[Short exercise]:
Beginning at the first line of the data, print each line exactly, stopping after the line that contains "rad = math.radians".
— Begin —
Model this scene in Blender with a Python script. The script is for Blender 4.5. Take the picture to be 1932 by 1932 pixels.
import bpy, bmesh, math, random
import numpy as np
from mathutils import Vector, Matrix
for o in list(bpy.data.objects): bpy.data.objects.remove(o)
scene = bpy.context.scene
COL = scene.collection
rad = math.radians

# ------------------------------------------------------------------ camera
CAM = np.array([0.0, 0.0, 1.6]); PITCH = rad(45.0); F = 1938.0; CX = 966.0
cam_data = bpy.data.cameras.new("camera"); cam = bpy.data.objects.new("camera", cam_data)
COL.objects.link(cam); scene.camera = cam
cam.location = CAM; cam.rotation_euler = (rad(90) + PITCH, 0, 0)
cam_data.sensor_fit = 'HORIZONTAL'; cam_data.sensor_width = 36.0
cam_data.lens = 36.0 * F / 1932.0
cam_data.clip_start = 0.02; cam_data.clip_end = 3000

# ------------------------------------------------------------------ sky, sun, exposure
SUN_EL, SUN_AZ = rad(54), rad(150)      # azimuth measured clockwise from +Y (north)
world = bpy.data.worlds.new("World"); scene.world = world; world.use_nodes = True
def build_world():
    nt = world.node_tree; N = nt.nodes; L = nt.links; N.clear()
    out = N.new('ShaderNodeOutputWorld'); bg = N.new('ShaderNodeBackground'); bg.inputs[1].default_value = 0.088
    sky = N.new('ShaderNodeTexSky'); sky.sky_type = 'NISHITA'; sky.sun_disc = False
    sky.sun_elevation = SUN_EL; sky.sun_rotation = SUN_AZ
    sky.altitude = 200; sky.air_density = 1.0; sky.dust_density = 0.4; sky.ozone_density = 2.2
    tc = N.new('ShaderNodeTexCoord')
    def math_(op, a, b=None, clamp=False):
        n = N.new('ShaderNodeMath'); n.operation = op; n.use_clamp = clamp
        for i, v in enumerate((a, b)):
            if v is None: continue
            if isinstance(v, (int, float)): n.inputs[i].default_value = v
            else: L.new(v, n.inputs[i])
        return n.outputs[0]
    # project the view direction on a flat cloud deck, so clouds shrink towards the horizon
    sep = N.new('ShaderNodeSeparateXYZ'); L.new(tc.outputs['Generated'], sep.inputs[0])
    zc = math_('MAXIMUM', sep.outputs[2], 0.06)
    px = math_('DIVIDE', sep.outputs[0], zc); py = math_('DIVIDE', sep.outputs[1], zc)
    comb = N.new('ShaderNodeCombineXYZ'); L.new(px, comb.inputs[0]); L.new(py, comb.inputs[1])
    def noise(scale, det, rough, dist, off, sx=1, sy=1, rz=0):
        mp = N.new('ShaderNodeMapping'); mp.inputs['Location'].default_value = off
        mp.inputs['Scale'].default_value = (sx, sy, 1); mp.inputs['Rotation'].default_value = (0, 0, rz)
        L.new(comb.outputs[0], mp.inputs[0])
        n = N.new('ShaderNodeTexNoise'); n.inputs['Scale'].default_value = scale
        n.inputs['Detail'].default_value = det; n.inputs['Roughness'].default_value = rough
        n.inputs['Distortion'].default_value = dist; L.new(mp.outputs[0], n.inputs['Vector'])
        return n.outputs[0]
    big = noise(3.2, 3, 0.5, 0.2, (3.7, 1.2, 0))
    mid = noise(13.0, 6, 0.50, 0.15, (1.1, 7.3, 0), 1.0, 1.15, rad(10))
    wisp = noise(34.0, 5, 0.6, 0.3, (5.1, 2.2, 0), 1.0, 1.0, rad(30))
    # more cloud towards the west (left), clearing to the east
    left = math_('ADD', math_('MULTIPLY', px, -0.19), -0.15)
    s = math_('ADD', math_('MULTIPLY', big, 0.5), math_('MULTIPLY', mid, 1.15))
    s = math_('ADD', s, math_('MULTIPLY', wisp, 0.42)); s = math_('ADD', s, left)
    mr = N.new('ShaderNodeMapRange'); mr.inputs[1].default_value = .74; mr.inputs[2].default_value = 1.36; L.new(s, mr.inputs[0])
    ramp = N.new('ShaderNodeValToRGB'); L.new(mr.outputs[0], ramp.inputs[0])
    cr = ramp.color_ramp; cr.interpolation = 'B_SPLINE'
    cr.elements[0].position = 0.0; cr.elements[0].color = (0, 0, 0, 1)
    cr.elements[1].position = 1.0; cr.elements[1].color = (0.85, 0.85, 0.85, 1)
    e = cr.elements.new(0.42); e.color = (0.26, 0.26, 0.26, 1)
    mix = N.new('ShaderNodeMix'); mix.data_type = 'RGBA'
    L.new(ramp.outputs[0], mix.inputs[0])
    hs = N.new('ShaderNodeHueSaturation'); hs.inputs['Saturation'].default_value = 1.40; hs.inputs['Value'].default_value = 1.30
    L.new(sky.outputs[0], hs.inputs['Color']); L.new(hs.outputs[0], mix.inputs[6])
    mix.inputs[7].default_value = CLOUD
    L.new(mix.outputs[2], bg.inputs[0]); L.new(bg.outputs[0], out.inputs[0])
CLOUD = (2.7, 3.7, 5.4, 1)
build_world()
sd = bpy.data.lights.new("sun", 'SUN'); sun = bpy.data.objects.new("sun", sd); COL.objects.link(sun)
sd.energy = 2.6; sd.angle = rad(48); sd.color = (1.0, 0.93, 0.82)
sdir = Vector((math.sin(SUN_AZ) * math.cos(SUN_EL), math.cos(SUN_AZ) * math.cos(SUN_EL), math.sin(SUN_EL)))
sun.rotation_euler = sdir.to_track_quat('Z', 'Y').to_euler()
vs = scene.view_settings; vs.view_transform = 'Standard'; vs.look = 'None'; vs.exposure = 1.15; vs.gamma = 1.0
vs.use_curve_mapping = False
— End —
[Response to the task]:
Model this scene in Blender with a Python script. The script is for Blender 4.5. Take the picture to be 1932 by 1932 pixels.
import bpy, bmesh, math, random
import numpy as np
from mathutils import Vector, Matrix
for o in list(bpy.data.objects): bpy.data.objects.remove(o)
scene = bpy.context.scene
COL = scene.collection
rad = math.radians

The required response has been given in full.